Pauline Marois partage-t-elle ce sentiment d'urgence? «Je pense que oui, dit-il. Elle voit les mêmes choses que nous. C'est une femme d'État, qui a beaucoup fait pour les Québécois et qui aime le Québec. Je pense qu'elle va tout faire pour sauver ce parti et s'assurer que le rêve que ce parti-là porte dure.»
«Moi, j'ai encore confiance en Pauline Marois, mais je m'inquiète», commente-t-il prudemment, en pesant soigneusement ses mots.
Unité et souveraineté
Et la souveraineté dans tout ça? Pour Bernard Drainville, cette question doit demeurer au centre des préoccupations et du discours du PQ, mais il faudra parvenir à mieux faire passer le message. «Il faut renouveler les raisons pour lesquelles on veut la faire. Je pense qu'il faut être passionné dans la façon d'en parler et qu'il faut moderniser le discours, explique-t-il.
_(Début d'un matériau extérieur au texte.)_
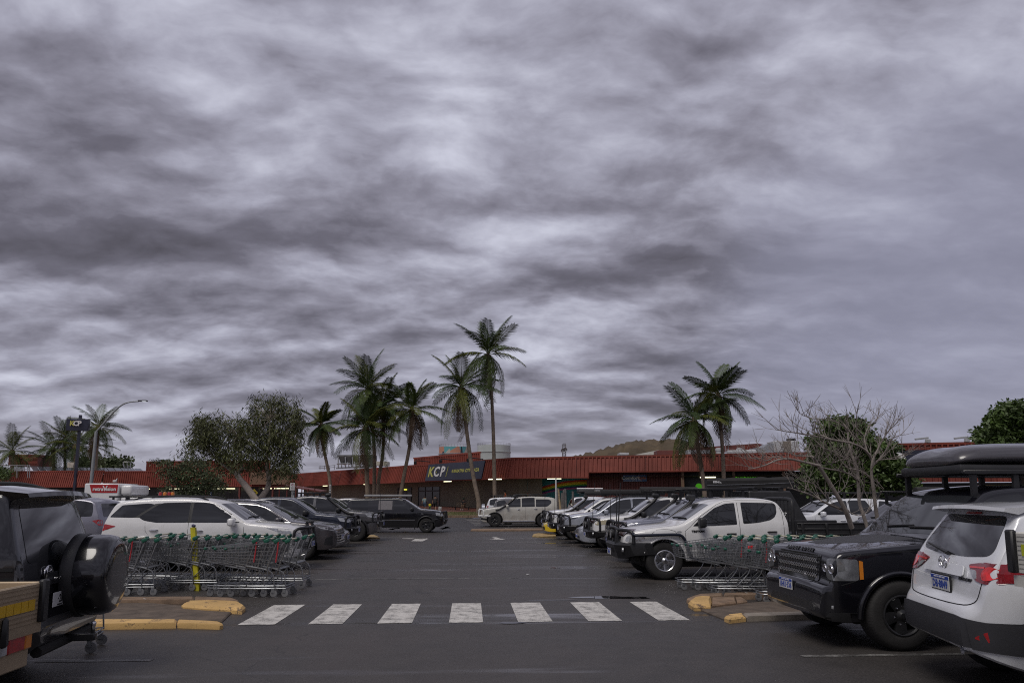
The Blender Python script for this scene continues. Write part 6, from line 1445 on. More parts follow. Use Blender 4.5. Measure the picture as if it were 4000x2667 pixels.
q = pt(1920, HORY, 49); simple('parked_car', 'grey wagon with bright red tail lights close behind the dusty white wagon', 'car', p, (q.x + 2.4, q.y), LF)
p = base_ute(5.3, 1.9, 1.84, BLK); p['panels'] = [taillamp(5.3, .75, 1.05, .15)]; q = pt(2208, HORY, 47)
simple('parked_ute', 'black ute tail behind the row of timber posts', 'ute', p, (q.x + 2.6, q.y), LF)
p = base_suv(4.9, 1.9, 1.95, WHITE2); p['panels'] = [taillamp(4.9, 1.0, 1.3, .2)]; q = pt(2218, HORY, 51)
r, sh = simple('parked_car', 'white wagon carrying a black roof box and skis behind the black ute tail', 'car', p, (q.x + 2.45, q.y), LF); X = lambda u: sh.L / 2 - u
bx = thing('roof_box', 'black roof box with red and white fishing rods on top far right of the posts', 'roof box', r.location, LF)
b = MB(); b.rbox((X(3.2), 0, 2.28), (2.0, .9, .28), .12, 3); b.build('lid', BLACK, bx, 40); b = MB(); b.box((X(3.2), 0, 2.05), (1.6, 1.1, .08)); b.build('base', BLACK, bx)
b = MB(); b.rbox((X(3.3), -.2, 2.5), (1.9, .3, .1), .03, 1); b.build('ski_bag', WHITEP, bx); b = MB(); b.rbox((X(3.0), .1, 2.52), (1.2, .2, .1), .03, 1); b.build('red_bag', REDL, bx)
for i, (u, D, pm, lb) in enumerate(((3300, 17.2, DGREY, 'dark wagon with a long black awning roll behind the bare tree'), (3000, 27, WHITE2, 'white wagon glimpsed between bare tree branches and the black canopy'), (3480, 25, WHITE, 'white wagon far behind the dark wagon with awning roll'), (2700, 33, SILVER, 'silver wagon roof far behind the roof platform of the blue grey ute'))):
    p = base_suv(4.9, 1.9, 1.80, pm, R=.40); p['panels'] = [headlamp(LAMP, .9, 1.0, .5), grille(.7, .95, .4, CHROME)]; q = pt(u, HORY, D)
    r, sh = simple('parked_car', lb, 'car', p, (q.x + 2.45 - .6 * (i == 0), q.y), RT); X = lambda u: sh.L / 2 - u
    if i == 0:
        b = MB(); b.tube([(X(1.9), .78, 1.93), (X(4.4), .78, 1.93)], .10, 10); b.build('awning', CANVAS, r, 50); roof_platform(r, sh, 1.9, 4.2, 1.90, 1.3)
    if i == 1: roof_platform(r, sh, 1.9, 4.2, 1.95, 1.3)
# truck with red sign box
tk = thing('delivery_truck', 'white box truck with a red retraVision panel behind the grey wagon', 'truck'); D = 34
a, c = pt(330, 1921, D), pt(462, 1887, D); e_ = pt(506, 1890, D); zt = c.z
b = MB(); b.rbox(((a.x + c.x) / 2, a.y + 1, (zt + .95) / 2), (c.x - a.x, 2.1, zt - .95), .05, 1); b.build('box_body', WHITE, tk, 40)
b = MB(); b.rbox(((c.x + e_.x) / 2 + .05, a.y + 1, (zt - .05 + 1.9) / 2), (e_.x - c.x, 1.9, zt - .1 - 1.9), .12, 3); b.build('wind_deflector', WHITE, tk, 40)
b = MB(); b.rbox((c.x + .85, a.y + 1, 1.2), (1.6, 1.9, 1.4), .15, 3); cb_ = b.build('cab', WHITE, tk, 40); b = MB(); b.rbox((c.x + .95, a.y + .04, 1.5), (.9, .03, .5), .01, 1); b.build('window', GLASS, cb_)
for x in (a.x + .8, c.x + .8):
    for y in (a.y + .2, a.y + 1.8): add_wheel(tk, x, y, .38, .22, .22, 's6', -1, 30)
b = MB(); b.box(((a.x + c.x) / 2, a.y + 1, .75), (c.x - a.x + 1, .9, .3)); b.build('chassis', UNDER, tk)
p0, p1 = pt(352, 1892, D), pt(458, 1924, D); b = MB(); b.add([(p0.x, a.y - .06, p0.z), (p1.x, a.y - .06, p0.z), (p1.x - .03, a.y - .06, p1.z), (p0.x + .12, a.y - .06, p1.z)], [(0, 1, 2, 3)]); b.build('sign_panel', mat('retail_red', (.38, .01, .015), .5, var=.05), tk)
cx = (p0.x + p1.x) / 2; bs = (Vector((1, 0, 0)), Vector((0, 0, 1)))
text('lettering', 'retra', .25, OFFW, tk, (cx - .26, a.y - .07, (p0.z + p1.z) / 2 - .02), bs, .004, bold=.008); text('lettering', 'V', .36, OFFW, tk, (cx + .07, a.y - .07, (p0.z + p1.z) / 2 + .0), bs, .004, bold=.008); text('lettering', 'ision', .25, OFFW, tk, (cx + .36, a.y - .07, (p0.z + p1.z) / 2 - .02), bs, .004, bold=.008)
# ------------------------------------------------------------------ shopping trolleys
WIRE = mat('zinc_wire', (.30, .31, .325), .42, .8, var=.3, vscale=15); GREENP = mat('green_trolley_plastic', (.012, .10, .065), .4, var=.15); CREAM = mat('cream_handle', (.55, .52, .40), .5, var=.25, vscale=20)
CAST = mat('grey_castor', (.16, .16, .165), .6, var=.2); FLAP = mat('grey_child_seat', (.20, .20, .21), .5, .2, var=.2); REDT = mat('red_lock_strap', (.40, .03, .04), .5, var=.2)
def make_trolley():
    t = thing('shopping_trolley', 'x', 'trolley'); b = MB(); r = .0045
    tr, tf, br, bf = (-.38, .275, .97), (.50, .20, .87), (-.27, .255, .50), (.46, .175, .63)       # corners (x, half width, z)
    L4 = lambda a, c, k: tuple(a[i] + (c[i] - a[i]) * k for i in range(3))
    for sd in (-1, 1):
        for k in range(7):
            f = k / 6; p0, p1 = L4(br, tr, f), L4(bf, tf, f); b.tube([(p0[0], sd * p0[1], p0[2]), (p1[0], sd * p1[1], p1[2])], r * (1.9 if k in (0, 6) else 1.35 if k in (2, 4) else .9), 4, False)
        for k in range(15):
            f = k / 14; p0, p1 = L4(br, bf, f), L4(tr, tf, f); b.tube([(p0[0], sd * p0[1], p0[2]), (p1[0], sd * p1[1], p1[2])], r * .85, 4, False)
    for k in range(7):
        f = k / 6; p = L4(bf, tf, f); b.tube([(p[0], -p[1], p[2]), (p[0], p[1], p[2])], r * (1.6 if k in (0, 6) else .9), 4, False)
    for k in range(8):
        y = -1 + 2 * k / 7; b.tube([(bf[0], y * bf[1], bf[2]), (tf[0], y * tf[1], tf[2])], r * .85, 4, False); b.tube([(br[0], y * br[1], br[2]), (bf[0], y * bf[1], bf[2])], r * .9, 4, False)
        b.tube([(br[0], y * br[1], br[2]), (tr[0], y * tr[1], tr[2])], r * .9, 4, False)
    for k in range(9): p = L4(br, bf, k / 8); b.tube([(p[0], -p[1], p[2]), (p[0], p[1], p[2])], r * .9, 4, False)
    for k in range(5): p = L4(br, tr, k / 4); b.tube([(p[0], -p[1], p[2]), (p[0], p[1], p[2])], r, 4, False)
    b.build('basket', WIRE, t)
    c = MB(); R2 = .010
    for z in (.20, .155): c.tube([(-.42, -.26, z), (-.42, .26, z), (-.1, .25, z), (.40, .185, z), (.47, .12, z), (.47, -.12, z), (.40, -.185, z), (-.1, -.25, z), (-.42, -.26, z)], R2 * .8, 5, False)
    for sd in (-1, 1):
        c.tube([(-.42, sd * .26, .18), (-.40, sd * .265, .42), (-.27, sd * .26, .49), (.1, sd * .22, .55)], R2, 6, smooth=1)
        c.tube([(.10, sd * .23, .19), (-.12, sd * .245, .40), (-.16, sd * .25, .51)], R2 * .9, 6, smooth=1)
        c.tube([(-.27, sd * .265, .47), (-.40, sd * .285, .85), (-.46, sd * .285, 1.0)], .013, 6)
        c.tube([(.20, sd * .2, .17), (.20, sd * .2, .20)], .02, 4)
    for k in range(5): x = -.36 + k * .17; c.tube([(x, -.24 + k * .012, .20), (x, .24 - k * .012, .20)], .005, 4, False)
    c.rbox((-.27, 0, .495), (.10, .52, .03), .008, 1); c.build('chassis', WIRE, t, 50)
    h = MB(); h.tube([(-.45, -.17, 1.02), (-.45, .17, 1.02)], .016, 8); ho = h.build('handle', CREAM, t, 50)
    for sd in (-1, 1):
        g = MB(); g.tube([(-.452, sd * .17, 1.022), (-.452, sd * .29, 1.02)], .024, 8); g.rbox((-.43, sd * .285, .995), (.10, .045, .075), .018, 2, ry=.5); g.build('handle_grip', GREENP, ho, 50)
        g = MB(); g.rbox((.49, sd * .17, .855), (.05, .09, .05), .012, 1); g.build('corner_bumper', GREENP, t, 40)
    f = MB(); f.box((-.30, 0, .86), (.012, .42, .20), ry=-.35); f.build('child_seat_flap', FLAP, t)
    for x, y in ((-.38, .24), (-.38, -.24), (.40, .15), (.40, -.15)):
        w_ = MB(); w_.lathe([(.001, -.014), (.045, -.014), (.06, -.012), (.064, 0), (.06, .012), (.045, .014), (.001, .014)], 18, 'y', (x - .03, y, .064)); o = w_.build('castor', CAST, t, 50)
        k = MB(); k.box((x - .015, y, .11), (.05, .04, .075)); k.lathe([(.018, 0), (.018, .05)], 8, 'z', (x, y, .13)); k.build('castor_fork', WIRE, o)
    return t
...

Au cours des dernières années, on a perdu beaucoup de temps au sein du mouvement souverainiste — en particulier depuis 95 — à discuter du moyen plutôt que des raisons pour lesquelles on doit la faire. [...] On doit être plus convaincants.»
L'unité des forces souverainistes s'impose aussi, selon lui, «pour livrer la bataille ensemble plutôt que de la livrer les uns contre les autres»: «Je pense que ça prend une alliance avec Québec solidaire et avec les autres partis souverainistes et progressistes. On partage suffisamment de choses pour être capables de s'entendre sur l'essentiel. Quelle forme ça va prendre? Je ne le sais pas, mais entendons-nous d'abord sur le principe de l'unité.» Du même souffle, il reconnaît que cette idée risque de créer des frictions dans les rangs du PQ.